- [Task requirements]
Search the material below for the string "objects" and list each line that holds it.

┌─ Raw data

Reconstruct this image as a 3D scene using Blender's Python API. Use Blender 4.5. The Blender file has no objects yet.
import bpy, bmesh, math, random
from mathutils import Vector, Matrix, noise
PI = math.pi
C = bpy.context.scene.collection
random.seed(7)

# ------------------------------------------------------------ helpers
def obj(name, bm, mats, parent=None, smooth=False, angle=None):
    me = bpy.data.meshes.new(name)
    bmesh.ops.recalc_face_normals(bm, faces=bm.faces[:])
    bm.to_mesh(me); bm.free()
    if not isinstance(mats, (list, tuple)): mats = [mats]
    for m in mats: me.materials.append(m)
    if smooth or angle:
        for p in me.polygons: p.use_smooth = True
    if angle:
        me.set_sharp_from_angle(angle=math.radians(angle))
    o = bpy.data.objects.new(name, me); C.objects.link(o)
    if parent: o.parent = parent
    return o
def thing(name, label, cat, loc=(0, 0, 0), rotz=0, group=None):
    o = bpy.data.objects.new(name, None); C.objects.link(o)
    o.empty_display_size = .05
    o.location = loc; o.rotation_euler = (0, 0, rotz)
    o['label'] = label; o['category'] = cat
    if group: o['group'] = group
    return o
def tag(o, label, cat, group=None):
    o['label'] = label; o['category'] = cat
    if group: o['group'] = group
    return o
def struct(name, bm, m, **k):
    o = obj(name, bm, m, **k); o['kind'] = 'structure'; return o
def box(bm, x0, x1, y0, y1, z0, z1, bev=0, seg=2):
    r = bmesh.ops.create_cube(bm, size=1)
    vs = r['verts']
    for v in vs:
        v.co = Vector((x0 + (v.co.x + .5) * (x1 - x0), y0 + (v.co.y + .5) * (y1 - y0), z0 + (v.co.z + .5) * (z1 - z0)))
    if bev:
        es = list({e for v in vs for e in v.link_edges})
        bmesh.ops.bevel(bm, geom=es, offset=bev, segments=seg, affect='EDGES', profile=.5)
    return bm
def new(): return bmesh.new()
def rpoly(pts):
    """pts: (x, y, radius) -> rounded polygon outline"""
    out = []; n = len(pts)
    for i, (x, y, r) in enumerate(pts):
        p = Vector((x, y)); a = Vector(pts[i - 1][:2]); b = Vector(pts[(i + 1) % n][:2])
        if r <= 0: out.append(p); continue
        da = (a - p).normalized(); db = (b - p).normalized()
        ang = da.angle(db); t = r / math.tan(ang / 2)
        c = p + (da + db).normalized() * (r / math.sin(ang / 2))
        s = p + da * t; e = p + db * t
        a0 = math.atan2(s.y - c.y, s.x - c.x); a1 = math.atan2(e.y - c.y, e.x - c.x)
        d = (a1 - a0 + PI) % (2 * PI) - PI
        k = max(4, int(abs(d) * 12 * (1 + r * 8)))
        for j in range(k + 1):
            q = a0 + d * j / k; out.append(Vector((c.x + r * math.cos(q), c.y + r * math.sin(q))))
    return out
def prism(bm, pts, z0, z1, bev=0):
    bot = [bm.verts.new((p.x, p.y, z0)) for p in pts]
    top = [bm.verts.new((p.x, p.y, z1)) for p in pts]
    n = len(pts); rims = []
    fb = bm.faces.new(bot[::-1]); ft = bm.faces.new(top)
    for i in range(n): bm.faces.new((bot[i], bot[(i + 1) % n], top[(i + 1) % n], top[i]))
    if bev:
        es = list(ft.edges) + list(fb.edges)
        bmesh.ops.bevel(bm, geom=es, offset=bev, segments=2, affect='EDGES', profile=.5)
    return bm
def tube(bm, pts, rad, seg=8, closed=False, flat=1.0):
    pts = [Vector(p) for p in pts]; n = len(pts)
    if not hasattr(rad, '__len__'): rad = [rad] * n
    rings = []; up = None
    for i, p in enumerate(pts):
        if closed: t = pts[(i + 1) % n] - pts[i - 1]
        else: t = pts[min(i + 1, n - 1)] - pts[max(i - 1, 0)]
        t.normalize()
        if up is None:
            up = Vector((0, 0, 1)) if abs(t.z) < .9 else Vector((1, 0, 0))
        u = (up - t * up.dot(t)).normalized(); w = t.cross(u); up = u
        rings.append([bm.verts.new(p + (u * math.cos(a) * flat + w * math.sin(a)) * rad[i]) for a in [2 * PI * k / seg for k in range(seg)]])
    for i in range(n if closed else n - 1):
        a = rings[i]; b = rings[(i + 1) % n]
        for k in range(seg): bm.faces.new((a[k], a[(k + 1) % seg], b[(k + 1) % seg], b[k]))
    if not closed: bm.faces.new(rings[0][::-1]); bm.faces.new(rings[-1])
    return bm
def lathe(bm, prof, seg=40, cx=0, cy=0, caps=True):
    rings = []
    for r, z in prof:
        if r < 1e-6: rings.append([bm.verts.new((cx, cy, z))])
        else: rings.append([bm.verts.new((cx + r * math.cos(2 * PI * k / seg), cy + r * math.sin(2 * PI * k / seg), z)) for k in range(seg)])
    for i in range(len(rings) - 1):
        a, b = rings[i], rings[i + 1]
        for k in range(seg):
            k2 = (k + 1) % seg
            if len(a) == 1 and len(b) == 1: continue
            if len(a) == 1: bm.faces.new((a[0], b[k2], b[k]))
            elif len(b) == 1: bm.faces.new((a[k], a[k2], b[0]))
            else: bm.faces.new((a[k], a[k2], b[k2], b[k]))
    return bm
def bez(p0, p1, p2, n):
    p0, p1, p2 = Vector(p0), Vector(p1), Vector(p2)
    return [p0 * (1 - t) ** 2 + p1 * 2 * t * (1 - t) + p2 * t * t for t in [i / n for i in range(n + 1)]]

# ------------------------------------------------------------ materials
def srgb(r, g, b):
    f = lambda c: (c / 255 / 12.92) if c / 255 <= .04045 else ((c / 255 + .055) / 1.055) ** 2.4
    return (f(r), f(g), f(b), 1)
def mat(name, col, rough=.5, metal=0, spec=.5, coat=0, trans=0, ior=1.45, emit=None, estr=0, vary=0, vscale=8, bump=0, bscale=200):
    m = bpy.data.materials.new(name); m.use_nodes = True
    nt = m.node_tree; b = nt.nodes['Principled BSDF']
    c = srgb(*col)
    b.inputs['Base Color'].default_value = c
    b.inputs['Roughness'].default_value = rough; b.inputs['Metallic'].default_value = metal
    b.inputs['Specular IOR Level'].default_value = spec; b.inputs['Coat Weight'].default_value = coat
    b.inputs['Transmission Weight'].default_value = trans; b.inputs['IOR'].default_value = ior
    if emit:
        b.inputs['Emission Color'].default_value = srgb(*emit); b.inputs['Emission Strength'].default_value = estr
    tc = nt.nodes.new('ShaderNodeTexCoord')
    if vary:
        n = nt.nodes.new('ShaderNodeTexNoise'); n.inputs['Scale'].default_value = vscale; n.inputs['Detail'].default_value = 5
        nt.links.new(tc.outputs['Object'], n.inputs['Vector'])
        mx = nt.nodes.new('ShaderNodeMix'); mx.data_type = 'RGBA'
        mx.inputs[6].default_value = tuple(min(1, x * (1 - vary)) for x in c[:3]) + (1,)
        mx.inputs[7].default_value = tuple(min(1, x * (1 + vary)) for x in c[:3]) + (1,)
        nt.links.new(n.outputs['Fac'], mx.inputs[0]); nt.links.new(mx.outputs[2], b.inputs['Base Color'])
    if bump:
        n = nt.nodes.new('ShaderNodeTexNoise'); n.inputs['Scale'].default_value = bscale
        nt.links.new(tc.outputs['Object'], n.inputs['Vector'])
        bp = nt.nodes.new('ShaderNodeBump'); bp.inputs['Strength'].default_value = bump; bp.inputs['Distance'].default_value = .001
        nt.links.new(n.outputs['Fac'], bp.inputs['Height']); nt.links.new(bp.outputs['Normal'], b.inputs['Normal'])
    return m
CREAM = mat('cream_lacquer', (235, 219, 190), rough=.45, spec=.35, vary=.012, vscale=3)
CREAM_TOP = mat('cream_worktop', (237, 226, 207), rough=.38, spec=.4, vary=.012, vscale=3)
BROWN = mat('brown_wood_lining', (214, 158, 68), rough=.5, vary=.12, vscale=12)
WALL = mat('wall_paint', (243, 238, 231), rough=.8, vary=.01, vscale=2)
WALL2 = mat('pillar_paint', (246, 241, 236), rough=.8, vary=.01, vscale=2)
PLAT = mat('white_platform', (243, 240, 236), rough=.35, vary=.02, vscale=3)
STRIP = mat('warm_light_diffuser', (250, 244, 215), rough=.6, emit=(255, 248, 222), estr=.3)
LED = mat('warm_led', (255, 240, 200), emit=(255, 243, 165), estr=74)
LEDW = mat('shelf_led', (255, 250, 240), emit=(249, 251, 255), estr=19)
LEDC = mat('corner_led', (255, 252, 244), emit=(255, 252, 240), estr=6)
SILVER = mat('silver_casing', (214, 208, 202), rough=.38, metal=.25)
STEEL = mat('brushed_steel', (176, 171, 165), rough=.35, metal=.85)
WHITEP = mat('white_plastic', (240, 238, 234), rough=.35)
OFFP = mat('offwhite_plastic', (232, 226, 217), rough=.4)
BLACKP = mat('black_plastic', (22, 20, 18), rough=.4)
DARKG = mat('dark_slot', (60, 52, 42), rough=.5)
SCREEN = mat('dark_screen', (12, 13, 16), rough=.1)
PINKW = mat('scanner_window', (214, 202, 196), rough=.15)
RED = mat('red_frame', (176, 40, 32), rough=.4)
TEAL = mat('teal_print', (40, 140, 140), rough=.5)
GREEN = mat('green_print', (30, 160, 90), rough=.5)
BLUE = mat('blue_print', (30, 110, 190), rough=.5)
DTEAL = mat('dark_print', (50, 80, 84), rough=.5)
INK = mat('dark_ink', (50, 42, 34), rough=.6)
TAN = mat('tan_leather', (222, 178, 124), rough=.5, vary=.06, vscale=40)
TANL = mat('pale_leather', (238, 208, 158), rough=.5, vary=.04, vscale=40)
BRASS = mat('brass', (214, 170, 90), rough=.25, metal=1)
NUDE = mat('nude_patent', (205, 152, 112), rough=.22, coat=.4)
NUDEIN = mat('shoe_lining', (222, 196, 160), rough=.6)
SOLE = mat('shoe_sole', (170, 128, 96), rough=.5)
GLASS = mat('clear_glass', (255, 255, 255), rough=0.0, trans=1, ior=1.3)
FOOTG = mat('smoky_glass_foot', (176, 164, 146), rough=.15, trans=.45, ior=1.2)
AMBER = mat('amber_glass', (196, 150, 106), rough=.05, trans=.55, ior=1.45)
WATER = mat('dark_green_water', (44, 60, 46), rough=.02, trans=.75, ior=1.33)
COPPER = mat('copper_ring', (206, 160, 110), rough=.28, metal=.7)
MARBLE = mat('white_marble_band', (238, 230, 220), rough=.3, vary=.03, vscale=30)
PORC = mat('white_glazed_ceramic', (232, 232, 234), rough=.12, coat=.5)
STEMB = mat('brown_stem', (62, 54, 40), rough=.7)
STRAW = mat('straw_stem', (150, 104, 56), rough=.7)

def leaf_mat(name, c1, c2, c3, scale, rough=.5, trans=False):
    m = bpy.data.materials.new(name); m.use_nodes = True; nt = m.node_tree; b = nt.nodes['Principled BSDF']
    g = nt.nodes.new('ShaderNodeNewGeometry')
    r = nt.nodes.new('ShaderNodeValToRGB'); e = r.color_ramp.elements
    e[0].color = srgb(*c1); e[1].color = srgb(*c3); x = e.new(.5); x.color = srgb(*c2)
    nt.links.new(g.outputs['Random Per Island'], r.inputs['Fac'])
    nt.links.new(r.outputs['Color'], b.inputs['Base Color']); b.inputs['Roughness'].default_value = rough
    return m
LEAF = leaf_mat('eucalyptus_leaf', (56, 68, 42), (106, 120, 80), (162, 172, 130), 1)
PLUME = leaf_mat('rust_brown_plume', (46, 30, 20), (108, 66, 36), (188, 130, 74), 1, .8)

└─

- [Completed task]
Reconstruct this image as a 3D scene using Blender's Python API. Use Blender 4.5. The Blender file has no objects yet.
    o = bpy.data.objects.new(name, me); C.objects.link(o)
    o = bpy.data.objects.new(name, None); C.objects.link(o)